Even push-to-talk walkie-talkie phones are two way radios designed to either act like phones or two way radios. They DO NOT communicate with each other directly, even when acting like radios. They still have to go through the towers. Consequently, if you and your spouse are driving in two vehicles 100 feet apart when the network goes down, or when you get into a remote area, you will not be able to talk to each other!

Radio systems that do not require complex networks to function include Ham Radio (officially known as the Amateur Radio Service), GMRS (General Mobile Radio Service), CB (Citizens Band) Radio, MURS (Multiple Use Radio Service), and FRS (Family Radio Service). Each of these services have its advantages and disadvantages.

Ham Radio stands head and shoulders above all the rest for overall usefulness and versatility. Ham Radio has been a mainstay of emergency communications for a hundred years, and can have global or local range.

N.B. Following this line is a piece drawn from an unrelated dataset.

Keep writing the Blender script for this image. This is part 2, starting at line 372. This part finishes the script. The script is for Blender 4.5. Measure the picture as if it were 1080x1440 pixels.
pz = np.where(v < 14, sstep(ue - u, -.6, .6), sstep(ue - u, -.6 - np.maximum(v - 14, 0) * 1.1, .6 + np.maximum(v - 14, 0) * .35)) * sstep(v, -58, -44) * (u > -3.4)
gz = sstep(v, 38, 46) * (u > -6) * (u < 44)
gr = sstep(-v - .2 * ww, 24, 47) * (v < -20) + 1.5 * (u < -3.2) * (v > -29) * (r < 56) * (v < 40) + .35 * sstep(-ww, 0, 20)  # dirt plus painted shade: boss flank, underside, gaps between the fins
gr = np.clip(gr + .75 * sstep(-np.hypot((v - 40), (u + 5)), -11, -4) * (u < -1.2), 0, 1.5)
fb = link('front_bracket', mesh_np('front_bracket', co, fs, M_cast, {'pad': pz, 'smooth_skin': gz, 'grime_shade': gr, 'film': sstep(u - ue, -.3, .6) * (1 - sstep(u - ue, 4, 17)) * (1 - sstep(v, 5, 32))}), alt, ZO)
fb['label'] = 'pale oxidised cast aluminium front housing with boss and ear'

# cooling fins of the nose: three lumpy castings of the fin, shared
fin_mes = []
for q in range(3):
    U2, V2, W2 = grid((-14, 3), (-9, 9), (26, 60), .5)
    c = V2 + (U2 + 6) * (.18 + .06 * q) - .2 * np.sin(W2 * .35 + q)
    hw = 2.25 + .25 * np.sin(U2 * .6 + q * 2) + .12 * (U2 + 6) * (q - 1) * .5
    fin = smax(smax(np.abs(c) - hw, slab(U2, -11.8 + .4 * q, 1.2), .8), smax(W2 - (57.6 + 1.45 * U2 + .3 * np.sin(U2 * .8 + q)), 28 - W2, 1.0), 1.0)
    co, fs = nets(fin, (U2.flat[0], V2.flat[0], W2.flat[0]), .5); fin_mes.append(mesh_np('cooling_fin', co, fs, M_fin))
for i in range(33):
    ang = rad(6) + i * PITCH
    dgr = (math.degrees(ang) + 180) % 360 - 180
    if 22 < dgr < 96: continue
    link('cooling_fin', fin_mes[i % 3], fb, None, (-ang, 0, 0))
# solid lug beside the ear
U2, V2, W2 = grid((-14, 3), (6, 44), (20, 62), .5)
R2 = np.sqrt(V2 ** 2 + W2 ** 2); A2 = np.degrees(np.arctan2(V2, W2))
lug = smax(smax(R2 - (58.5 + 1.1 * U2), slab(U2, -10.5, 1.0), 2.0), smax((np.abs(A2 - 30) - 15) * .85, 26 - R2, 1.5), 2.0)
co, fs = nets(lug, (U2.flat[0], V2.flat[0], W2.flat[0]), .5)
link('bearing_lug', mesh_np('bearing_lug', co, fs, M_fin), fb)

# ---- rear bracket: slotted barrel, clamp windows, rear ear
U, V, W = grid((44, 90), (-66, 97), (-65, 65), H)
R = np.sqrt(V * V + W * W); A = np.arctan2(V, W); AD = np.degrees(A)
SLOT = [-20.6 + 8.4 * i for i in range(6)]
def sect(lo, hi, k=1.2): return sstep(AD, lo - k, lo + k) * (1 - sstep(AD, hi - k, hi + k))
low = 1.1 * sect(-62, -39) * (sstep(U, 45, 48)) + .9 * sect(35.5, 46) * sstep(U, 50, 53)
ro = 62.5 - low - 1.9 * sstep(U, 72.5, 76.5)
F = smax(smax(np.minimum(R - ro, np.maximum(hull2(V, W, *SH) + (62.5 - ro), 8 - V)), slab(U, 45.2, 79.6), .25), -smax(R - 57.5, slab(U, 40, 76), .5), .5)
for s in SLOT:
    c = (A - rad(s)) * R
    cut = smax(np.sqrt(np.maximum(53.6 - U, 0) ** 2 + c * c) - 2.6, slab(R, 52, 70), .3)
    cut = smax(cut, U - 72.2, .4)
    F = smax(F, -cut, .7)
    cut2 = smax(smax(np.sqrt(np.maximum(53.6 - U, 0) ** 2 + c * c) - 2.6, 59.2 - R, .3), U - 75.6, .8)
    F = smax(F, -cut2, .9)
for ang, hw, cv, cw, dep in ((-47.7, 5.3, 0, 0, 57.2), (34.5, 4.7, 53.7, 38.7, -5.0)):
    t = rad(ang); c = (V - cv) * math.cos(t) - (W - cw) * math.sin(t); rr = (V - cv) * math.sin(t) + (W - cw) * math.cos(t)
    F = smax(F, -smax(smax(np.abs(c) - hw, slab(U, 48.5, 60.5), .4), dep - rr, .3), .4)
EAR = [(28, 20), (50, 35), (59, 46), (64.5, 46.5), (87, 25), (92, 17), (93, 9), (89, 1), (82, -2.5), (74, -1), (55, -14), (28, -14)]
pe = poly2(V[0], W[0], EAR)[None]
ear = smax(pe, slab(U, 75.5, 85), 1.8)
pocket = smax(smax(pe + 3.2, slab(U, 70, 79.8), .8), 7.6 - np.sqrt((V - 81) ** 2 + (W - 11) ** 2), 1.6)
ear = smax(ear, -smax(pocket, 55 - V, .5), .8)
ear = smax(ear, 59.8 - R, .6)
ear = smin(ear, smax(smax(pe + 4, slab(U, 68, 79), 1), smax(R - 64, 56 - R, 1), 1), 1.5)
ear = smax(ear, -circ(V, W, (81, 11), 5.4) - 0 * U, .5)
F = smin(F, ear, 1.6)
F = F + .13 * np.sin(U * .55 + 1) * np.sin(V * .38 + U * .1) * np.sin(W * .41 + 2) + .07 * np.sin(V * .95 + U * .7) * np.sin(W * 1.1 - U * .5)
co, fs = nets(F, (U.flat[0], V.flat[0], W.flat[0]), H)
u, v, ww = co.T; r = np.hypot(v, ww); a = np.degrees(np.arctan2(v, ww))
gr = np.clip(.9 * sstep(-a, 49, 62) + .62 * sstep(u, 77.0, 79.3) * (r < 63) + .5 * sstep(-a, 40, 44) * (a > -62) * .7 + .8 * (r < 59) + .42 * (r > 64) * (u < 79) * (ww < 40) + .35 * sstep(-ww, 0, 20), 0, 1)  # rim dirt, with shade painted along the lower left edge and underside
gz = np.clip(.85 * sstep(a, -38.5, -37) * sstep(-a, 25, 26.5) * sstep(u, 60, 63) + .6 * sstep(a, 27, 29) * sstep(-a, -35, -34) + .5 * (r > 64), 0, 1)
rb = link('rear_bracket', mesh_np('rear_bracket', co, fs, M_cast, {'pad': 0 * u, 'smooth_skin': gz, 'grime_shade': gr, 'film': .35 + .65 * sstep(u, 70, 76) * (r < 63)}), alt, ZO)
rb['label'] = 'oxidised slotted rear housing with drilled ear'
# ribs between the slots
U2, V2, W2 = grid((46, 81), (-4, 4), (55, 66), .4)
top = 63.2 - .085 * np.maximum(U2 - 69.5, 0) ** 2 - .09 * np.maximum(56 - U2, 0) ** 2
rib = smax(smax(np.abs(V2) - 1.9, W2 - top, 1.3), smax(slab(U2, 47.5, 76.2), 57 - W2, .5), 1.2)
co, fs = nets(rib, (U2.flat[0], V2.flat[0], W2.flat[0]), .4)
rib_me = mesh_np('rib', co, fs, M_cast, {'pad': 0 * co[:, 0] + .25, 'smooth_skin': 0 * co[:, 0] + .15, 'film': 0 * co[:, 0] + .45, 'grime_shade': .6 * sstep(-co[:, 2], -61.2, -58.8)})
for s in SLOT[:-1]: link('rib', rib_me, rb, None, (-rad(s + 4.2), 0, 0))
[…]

GMRS comes in second for reliable emergency communications. By its nature, it's range is limited to around 50 miles or less. Both Ham Radio and GMRS require FCC licenses

The ONLY drawback of Ham Radio is that you have to take a written test for the license. Fortunately, there are many study guides available, including practice tests on the internet. I have helped several people get their licenses over the years. (And most of them were kids, so don't go thinking it's too difficult for you!) Spirit Butterfly will tell you that if she can pass the test, anyone can.

The GMRS license requires only an application fee (which varies). It has no written test - you just have to be literate enough to fill out the application form to go with your money. License applications are usually included when you buy a GMRS radio.

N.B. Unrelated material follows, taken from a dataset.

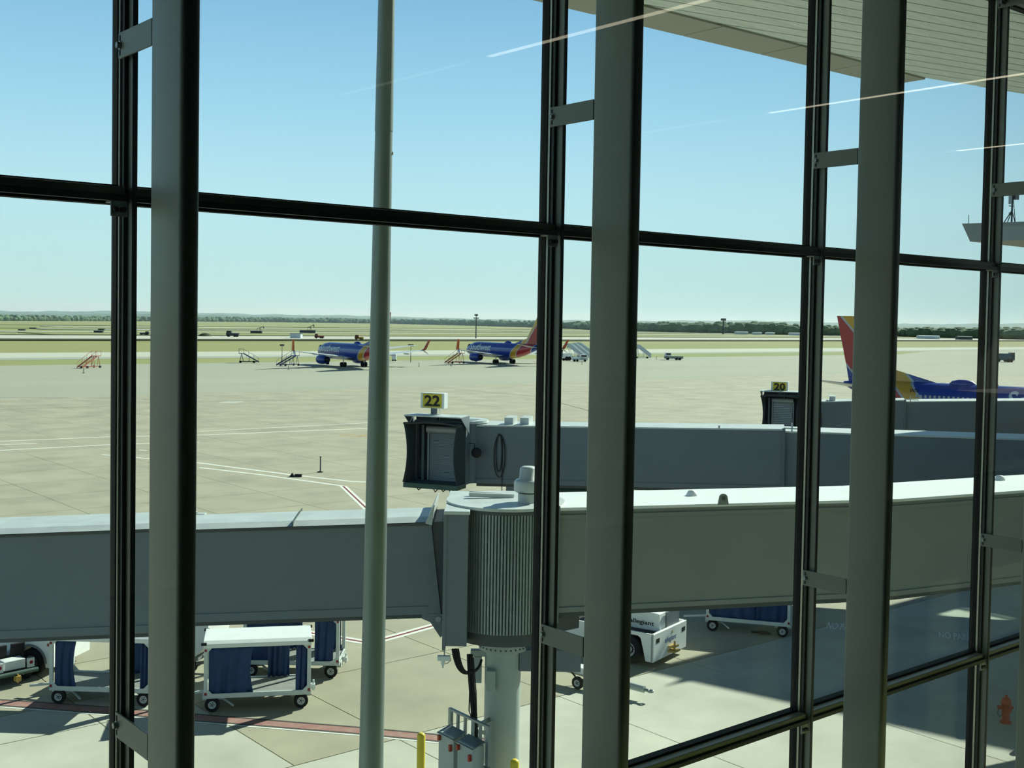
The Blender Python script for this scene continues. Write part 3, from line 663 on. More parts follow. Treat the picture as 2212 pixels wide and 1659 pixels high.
    for f_ in (.25, .5, .8):
        p = Vector((t0.x, t0.y, 0)) + d * (f_ * Ls) - w * .02; z = t0.z + (t1.z - t0.z) * f_ + .07
        MB().cyl(p + Vector((0, 0, z)), p + Vector((0, 0, z + .12)), .05, 8).build('roof_stud', M_BRROOF, so)
    # hanging cable loops on the near wall
    p = Vector((t0.x, t0.y, 0)) + d * (1.15 * s) - w * .08; zt_ = t0.z - .35 * s
    def el(r, h, zc, dx=0): return [p + d * (dx + r * sin(q)) + Vector((0, 0, zc + h * cos(q))) for q in [2 * PI * k / 24 for k in range(25)]]
    MB().tube(el(.27 * s, 1.0 * s, zt_ - 1.0 * s), .022, 6).build('cable_loop', M_CABLE, so); MB().tube(el(.14 * s, .9 * s, zt_ - .85 * s, -.03), .022, 6).build('cable_loop', M_CABLE, so)
    MB().tube([p + d * .12 + Vector((0, 0, zt_ - .2)), p + d * .14 + Vector((0, 0, b0.z)), p + d * .16 + Vector((0, 0, b0.z - .9))], .022, 6).build('hanging_cable', M_CABLE, so)
    # drive column with wheels
    p = Vector((t0.x, t0.y, 0)) + d * (1.6 * s) + w * 1.15 * s
    for q in (-.8, .8): MB().bar(p + w * q * s + Vector((0, 0, .7)), p + w * q * s + Vector((0, 0, b0.z)), .42 * s, .42 * s).build('lift_leg', M_BR, o)
    MB().hexa([tuple(p + d * sx * .3 + w * sy * 1.5 * s + Vector((0, 0, zz))) for zz in (.65, 1.05) for sx, sy in ((-1, -1), (1, -1), (1, 1), (-1, 1))]).build('axle_beam', M_BRD, o)
    for q in (-.75, .75): MB().cyl(p + w * (q - .2) + Vector((0, 0, .55)), p + w * (q + .2) + Vector((0, 0, .55)), .55, 22).build('drive_wheel', M_BLACK, o)
    p = Vector((t0.x, t0.y, 0)) + d * (3.2 * s) + w * 1.1 * s
    MB().cyl(p + Vector((0, 0, b0.z - .45)), p + d * 3.0 + Vector((0, 0, b0.z - .3)), .3, 16).build('air_duct', M_BUMPG, o)
    pr = Vector((st[3][0].x, st[3][0].y, 0)) + w * 1.15
    MB().cyl(pr, pr + Vector((0, 0, st[3][1].z)), .45, 24).build('rotunda_column', M_COLP, o)
    # number sign
    sg = F.px(signpx[0], signpx[1], dc + .2); ww, hh_ = 1.2 * s, .72 * s
    g = MB().hexa([tuple(sg + u * a_ * ww / 2 + n * b_ * .22 * s + Vector((0, 0, c_ * hh_ / 2))) for c_ in (-1, 1) for a_, b_ in ((-1, 1), (1, 1), (1, -1), (-1, -1))]).build('number_sign', M_WHITE, o, .01)
    MB().hexa([tuple(sg + u * a_ * ww * .40 + n * (.225 * s + b_) + Vector((0, 0, c_ * hh_ * .45))) for c_ in (-1, 1) for a_, b_ in ((-1, .01), (1, .01), (1, 0), (-1, 0))]).build('yellow_face', M_YEL, g)
    vs, fs = text_mb(num, 1, off=.03, fit=(ww * .66, hh_ * .72))
    mb = MB(); mb.add([sg + u * v.x + Vector((0, 0, v.y)) + n * (.24 * s + v.z) for v in vs], fs); mb.build('numerals', M_LET, g)
    MB().bar((sg.x, sg.y, zfl + 2.8 * s), (sg.x, sg.y, sg.z - hh_ / 2), .3 * s, .12 * s).build('sign_post', M_BR, o)
    MB().tube([sg + u * .25 * s + Vector((0, 0, -hh_ / 2)), sg + u * .34 * s + Vector((0, 0, -hh_ * .9)), sg + u * .24 * s + Vector((0, 0, -hh_ * 1.4))], .012, 5).build('sign_wire', M_WHITE, o)
    return o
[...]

MURS, CB, and FRS do not need licenses. So far (2010), MURS is not crowded, and will probably give you 10 miles or more of reliable range, making it number 3 in reliability and versatility for emergency communications.

CB radios and the best FRS radios can get about 2 miles reliably. (The limiting factor is not the capability of the radios themselves. Both types of radios are sometimes heard from great distances. What limits the distance they can reliably be used is the widespread lack of common courtesy and discipline on the part of the other CB and FRS users. Both CB and FRS are crowded, and most of the users transmit right over top of each other rather than waiting their turn. Some users actually pride themselves in their ability to drown out weaker stations and otherwise cause deliberate interference!)

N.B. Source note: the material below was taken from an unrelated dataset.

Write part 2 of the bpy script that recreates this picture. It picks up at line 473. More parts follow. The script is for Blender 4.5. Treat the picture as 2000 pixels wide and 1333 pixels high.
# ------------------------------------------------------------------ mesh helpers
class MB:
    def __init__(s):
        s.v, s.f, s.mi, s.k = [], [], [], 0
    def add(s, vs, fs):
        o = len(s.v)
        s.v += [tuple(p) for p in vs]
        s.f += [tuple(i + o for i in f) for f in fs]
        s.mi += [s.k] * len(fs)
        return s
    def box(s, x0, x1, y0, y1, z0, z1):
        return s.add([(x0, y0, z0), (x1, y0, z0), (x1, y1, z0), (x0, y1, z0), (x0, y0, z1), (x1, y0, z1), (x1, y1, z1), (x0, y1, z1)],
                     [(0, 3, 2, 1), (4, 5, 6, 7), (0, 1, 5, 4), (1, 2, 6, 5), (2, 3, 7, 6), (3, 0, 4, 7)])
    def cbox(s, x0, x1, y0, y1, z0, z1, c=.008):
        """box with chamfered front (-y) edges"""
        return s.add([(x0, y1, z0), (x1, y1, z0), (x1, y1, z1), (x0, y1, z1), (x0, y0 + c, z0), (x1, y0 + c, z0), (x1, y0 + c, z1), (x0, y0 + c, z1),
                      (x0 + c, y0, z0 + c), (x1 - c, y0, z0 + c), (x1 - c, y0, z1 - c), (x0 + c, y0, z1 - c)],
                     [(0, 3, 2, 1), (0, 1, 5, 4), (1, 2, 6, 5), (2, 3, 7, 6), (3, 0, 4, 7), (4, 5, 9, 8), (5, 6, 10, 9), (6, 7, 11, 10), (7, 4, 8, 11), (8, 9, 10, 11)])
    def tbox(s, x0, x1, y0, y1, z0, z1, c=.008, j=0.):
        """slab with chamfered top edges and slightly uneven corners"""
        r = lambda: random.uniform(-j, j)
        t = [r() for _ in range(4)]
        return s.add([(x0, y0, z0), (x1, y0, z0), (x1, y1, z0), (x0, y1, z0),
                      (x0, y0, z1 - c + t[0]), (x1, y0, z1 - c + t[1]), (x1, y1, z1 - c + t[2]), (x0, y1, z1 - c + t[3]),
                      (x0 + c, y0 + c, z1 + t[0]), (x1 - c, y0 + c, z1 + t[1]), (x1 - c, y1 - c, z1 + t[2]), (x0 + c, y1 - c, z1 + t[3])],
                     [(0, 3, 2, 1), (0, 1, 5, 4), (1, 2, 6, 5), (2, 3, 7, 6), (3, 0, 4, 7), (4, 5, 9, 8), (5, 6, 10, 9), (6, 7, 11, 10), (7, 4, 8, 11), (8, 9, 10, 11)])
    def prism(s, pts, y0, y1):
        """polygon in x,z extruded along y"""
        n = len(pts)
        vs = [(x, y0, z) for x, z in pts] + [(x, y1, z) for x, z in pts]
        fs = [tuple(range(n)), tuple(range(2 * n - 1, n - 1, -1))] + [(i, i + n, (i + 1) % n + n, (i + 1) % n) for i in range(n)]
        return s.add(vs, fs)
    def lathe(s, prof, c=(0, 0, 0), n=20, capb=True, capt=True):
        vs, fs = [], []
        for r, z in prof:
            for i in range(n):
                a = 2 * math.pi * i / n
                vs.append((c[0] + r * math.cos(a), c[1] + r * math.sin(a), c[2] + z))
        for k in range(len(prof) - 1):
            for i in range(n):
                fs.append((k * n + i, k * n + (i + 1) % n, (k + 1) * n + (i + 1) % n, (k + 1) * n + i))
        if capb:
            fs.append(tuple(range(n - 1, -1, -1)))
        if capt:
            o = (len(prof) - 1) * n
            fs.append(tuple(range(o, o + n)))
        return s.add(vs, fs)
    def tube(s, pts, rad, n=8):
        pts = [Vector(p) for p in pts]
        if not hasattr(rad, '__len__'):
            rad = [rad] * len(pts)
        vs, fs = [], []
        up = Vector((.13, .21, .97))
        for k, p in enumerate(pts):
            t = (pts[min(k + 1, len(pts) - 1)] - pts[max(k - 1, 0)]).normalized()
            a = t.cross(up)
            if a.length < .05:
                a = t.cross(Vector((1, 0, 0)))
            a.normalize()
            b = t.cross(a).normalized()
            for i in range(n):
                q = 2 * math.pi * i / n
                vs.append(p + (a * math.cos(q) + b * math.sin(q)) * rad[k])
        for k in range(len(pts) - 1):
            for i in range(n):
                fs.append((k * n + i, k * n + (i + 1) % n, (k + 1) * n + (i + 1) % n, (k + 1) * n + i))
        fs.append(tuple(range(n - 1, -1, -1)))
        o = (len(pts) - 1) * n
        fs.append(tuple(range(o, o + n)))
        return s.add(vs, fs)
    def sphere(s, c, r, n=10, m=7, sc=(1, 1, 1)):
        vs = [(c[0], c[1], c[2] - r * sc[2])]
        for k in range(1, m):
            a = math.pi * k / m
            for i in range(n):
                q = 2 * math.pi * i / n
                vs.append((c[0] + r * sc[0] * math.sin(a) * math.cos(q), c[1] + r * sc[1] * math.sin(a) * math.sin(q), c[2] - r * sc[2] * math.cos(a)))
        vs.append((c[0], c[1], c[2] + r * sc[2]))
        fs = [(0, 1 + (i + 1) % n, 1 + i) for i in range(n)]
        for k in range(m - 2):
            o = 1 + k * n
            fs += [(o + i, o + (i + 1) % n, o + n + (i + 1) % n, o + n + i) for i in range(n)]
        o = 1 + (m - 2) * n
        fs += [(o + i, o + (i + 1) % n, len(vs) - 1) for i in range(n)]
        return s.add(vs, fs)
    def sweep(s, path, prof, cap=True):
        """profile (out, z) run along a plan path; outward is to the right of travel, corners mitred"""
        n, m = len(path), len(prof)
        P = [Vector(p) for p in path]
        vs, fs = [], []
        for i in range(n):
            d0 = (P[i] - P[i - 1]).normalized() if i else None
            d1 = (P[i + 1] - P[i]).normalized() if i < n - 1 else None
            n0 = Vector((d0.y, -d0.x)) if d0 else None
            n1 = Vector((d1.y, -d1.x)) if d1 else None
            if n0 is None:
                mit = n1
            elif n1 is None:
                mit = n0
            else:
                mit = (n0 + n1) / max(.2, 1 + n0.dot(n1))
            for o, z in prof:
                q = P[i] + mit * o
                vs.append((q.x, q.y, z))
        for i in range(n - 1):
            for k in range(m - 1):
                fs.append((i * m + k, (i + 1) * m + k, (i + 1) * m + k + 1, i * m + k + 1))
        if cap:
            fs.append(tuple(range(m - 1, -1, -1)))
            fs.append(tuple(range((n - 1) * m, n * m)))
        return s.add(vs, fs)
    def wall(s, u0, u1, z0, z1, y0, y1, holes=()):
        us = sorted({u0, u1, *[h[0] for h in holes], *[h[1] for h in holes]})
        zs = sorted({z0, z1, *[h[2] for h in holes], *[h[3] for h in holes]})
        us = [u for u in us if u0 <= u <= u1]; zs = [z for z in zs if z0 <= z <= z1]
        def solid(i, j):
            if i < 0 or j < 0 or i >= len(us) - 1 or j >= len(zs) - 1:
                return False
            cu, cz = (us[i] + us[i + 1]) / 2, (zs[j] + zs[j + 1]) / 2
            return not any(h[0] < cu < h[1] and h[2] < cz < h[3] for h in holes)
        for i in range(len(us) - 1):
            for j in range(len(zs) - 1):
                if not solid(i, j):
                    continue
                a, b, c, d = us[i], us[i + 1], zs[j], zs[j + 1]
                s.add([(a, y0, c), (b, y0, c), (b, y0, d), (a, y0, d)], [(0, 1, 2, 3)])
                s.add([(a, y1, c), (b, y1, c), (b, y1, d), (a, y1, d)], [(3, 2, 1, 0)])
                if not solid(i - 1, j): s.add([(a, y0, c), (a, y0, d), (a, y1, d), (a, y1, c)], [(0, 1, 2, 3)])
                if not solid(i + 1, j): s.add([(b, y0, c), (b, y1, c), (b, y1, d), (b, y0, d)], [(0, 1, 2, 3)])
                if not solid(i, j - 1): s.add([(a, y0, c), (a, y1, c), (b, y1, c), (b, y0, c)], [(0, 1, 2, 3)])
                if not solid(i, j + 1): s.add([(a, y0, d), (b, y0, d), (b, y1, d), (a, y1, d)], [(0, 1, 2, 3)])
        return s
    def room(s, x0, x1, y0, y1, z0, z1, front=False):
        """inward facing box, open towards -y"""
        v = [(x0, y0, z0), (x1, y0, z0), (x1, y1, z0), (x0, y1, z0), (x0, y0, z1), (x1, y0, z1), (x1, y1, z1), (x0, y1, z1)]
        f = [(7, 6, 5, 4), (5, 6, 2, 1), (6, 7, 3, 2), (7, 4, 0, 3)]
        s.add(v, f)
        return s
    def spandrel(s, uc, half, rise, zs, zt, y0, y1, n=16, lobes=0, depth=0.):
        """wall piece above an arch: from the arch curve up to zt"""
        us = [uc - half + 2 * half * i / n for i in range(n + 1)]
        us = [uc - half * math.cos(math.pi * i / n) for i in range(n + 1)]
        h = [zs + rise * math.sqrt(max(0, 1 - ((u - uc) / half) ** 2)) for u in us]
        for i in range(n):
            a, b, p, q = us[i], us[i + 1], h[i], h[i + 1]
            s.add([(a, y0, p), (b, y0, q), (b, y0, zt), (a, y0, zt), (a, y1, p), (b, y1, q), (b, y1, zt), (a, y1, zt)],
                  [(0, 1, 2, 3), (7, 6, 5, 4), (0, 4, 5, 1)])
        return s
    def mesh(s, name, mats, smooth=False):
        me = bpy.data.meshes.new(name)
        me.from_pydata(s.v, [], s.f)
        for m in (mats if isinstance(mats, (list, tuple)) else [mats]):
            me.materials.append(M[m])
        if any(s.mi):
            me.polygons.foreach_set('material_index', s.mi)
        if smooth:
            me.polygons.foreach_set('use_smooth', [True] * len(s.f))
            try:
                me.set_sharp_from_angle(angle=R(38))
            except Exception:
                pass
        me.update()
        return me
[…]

In "middle-of-nowhere" locations, both CB and FRS radios can work quite well. FRS radios are smaller, and work well in the open, while CBs will work better in thick trees or brush, even though their antennas are longer and may tend to snag in the brush.

Once you get near heavily polulated areas with an FRS or CB radio, its effectiveness drops off quickly, unless it's the middle of the night or something.

FRS and CB radios are the least expensive. Ham Radios come next, ranging from under a hundred to several thousand dollars.

GMRS and MURS radios cost about the same, ranging from 100 - 500 dollars. MURS performs better in wooded areas, while GMRS works better inside and around buildings. (Basically, MURS is a good rural radio, and GMRS is a good urban radio.)

For car to car or hand-held communication, Ham radio is your best choice, followed by MURS, then GMRS, with CB and FRS about tied for last, performance-wise. (FRS radios are cheaper, and don't need to be installed in the vehicle, so oddly, CB is actually the least versatile of all these radios for emergency communications! On the other hand, CB is great for finding out about traffic conditions, which may be useful if you're on the road to evacuate, or bring aid into an affected area.)